モリガールとヤバガール

 

 なんだか街も電車も人も増えているような気がする。

生存のための、喰っていくための見切り発車なのか。
律義にマスク姿で走っている人を見る。酸欠にならないのかな。

『「盛り」の誕生 女の子とテクノロジーが生んだ日本の美意識』久保友香著を読む。
つーか読んでからかなり日にちがたってしまった。
日本の女の子たちがいかにして盛りを楽しむようになったのか。
その歴史と背景にあるものを作者自身の個人的体験、私史をまじえながら考察したもの。
 
つけまつげ、カラーコンタクト、日焼けサロン、ポケベル、ルーズソックス、
いわゆるチーマー、渋谷109、で「1995年にプリクラ機が発売」される。
この頃、松濤に会社があったから、毎日、アムラーだの、ヤマンバギャルを見ていた。
プリクラは世界的にヒットしたそうだが、

「日本の女の子たちがプリクラで目指す顔は、絶対的な良い顔ではありません」

 


意外。

「彼女たちが目指すのは、彼女たちが所属するコミュニティの基準に基づく、相対的な良い顔である」

 

「ウケル~」ってヤツか。「KY」とか横並び志向。
 

ナチュラルなビジュアルに執着しない日本の女の子たちが、バーチャル空間上のビジュアルを、所属するコミュニティの基準に従って相対的に作る行動が「盛り」である。「盛り」はコミュニティとの関係で行なわれるものである」

 なんとなくわかる。
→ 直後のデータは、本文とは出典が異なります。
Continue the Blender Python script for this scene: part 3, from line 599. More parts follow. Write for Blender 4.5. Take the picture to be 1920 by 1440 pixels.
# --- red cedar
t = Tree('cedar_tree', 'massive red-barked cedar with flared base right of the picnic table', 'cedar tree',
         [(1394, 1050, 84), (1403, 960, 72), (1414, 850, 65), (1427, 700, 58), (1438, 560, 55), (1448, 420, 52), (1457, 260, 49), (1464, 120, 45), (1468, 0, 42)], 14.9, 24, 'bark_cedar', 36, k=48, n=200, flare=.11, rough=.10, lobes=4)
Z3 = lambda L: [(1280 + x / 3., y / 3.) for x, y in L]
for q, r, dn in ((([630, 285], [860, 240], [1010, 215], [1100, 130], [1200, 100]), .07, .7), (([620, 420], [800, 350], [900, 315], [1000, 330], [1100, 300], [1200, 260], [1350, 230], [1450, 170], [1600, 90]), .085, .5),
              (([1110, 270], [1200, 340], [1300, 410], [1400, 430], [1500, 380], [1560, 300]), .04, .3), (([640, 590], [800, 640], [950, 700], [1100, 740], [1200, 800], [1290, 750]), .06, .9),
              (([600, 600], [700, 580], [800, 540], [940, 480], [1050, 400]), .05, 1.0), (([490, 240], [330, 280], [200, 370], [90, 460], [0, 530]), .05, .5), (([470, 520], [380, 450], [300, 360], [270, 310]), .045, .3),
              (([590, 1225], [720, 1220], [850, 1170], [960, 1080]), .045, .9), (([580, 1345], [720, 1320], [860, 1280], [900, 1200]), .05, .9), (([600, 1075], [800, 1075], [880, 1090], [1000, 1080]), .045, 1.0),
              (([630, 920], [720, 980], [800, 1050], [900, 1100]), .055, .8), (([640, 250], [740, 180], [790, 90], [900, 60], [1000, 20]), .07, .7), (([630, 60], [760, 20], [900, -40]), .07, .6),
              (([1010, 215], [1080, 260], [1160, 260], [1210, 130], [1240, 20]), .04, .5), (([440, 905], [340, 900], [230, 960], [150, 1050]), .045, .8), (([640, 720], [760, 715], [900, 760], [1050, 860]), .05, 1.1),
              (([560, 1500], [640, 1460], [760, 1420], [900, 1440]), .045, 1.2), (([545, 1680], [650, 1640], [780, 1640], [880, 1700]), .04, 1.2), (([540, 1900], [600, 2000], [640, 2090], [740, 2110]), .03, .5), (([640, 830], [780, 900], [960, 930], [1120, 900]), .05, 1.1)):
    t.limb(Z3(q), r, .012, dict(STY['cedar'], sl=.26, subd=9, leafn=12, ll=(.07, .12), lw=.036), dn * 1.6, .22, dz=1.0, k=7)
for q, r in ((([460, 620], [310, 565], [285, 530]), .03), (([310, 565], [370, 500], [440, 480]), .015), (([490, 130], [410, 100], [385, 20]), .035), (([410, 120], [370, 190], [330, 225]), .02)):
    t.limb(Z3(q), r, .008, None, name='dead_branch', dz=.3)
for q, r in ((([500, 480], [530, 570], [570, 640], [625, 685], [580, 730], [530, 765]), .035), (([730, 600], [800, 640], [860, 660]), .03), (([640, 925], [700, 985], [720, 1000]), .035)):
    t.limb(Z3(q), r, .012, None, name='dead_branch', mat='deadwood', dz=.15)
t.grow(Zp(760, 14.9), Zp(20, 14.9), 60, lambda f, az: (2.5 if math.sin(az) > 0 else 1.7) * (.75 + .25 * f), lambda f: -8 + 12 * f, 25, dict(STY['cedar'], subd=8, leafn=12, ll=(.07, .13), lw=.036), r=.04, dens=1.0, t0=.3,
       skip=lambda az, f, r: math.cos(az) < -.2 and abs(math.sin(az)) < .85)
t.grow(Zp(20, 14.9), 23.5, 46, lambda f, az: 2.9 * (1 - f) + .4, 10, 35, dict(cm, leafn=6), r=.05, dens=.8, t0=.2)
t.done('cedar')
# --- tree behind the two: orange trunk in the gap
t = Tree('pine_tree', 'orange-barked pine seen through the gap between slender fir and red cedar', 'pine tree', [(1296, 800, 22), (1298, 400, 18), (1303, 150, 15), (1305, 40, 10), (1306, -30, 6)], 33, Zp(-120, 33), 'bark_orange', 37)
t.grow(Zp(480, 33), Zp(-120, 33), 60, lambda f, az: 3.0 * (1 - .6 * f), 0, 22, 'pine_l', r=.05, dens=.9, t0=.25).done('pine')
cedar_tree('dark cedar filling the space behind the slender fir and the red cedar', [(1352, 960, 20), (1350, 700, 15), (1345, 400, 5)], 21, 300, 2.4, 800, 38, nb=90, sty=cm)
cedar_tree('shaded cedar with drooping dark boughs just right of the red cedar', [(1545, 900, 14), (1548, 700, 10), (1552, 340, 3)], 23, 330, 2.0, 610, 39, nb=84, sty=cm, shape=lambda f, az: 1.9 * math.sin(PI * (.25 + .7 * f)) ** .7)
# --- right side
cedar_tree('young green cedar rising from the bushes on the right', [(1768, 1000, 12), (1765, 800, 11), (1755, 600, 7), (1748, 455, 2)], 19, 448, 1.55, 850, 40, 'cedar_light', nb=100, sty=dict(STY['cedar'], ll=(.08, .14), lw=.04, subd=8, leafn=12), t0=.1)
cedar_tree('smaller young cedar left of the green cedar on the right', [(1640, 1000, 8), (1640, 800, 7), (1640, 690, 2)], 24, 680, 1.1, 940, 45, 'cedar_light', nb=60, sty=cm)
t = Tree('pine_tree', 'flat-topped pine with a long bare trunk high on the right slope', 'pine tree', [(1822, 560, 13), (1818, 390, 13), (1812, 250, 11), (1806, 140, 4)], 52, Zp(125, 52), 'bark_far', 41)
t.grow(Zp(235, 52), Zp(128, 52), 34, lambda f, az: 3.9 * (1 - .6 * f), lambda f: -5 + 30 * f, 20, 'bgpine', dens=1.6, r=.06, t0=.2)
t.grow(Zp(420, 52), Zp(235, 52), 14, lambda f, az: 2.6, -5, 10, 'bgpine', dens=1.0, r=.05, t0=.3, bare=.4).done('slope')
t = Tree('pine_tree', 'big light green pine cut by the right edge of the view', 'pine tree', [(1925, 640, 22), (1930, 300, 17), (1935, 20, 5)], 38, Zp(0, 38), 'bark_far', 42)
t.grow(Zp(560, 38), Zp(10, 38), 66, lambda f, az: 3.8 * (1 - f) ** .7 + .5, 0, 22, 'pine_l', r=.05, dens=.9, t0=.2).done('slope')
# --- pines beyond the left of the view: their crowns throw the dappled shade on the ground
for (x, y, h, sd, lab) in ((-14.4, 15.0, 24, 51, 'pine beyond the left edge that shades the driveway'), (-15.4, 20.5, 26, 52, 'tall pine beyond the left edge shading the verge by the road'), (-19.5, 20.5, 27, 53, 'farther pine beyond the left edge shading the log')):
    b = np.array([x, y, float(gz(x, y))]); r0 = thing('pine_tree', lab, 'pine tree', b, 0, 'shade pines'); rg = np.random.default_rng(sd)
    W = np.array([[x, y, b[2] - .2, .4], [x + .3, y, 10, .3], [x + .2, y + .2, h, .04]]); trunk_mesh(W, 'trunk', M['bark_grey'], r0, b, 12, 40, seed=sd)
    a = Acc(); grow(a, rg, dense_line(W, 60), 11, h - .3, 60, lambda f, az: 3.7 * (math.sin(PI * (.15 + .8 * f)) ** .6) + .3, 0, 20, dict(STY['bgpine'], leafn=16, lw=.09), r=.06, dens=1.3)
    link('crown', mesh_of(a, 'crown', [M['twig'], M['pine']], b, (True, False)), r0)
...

女の子たちに人気のあるタレントやアイドルって絶対的美人は

さほどいないものね。

「バーチャル空間上のビジュアルと、リアル空間上のビジュアルとの間に、ズレがあってもよいと肯定した。そしてそのズレを「盛り」と呼んだ」

 ズレを楽しむ。それが「カワイイ」「ヤバい」ってことになるのか。

男性ならパケ写(パッケージ写真)で選んだエロDVDが、いざ映像になってズレがあったら怒るけどね。
フウゾクでパネマジ(パネルマジック)にひっかかて別人が現れてもも怒るけどね。
 
インスタ映え」の「映え」と「モリ」は、同義語なのだろうか。
作者はこう述べている。
「インスタグラムでの女の子たちによるシーンの「盛り」は、「非日常性」を高める方向だと考えられる」
「(そうすることで)大人や男性に「容易に近寄らせない」仕掛けを作ることができている」

 女の子たちの聖域、サンクチュアリ。ゆえにインスタは人気だと。

「盛り」は、国境や人種の垣根をらくらくと乗り越えていく。ってことらしい。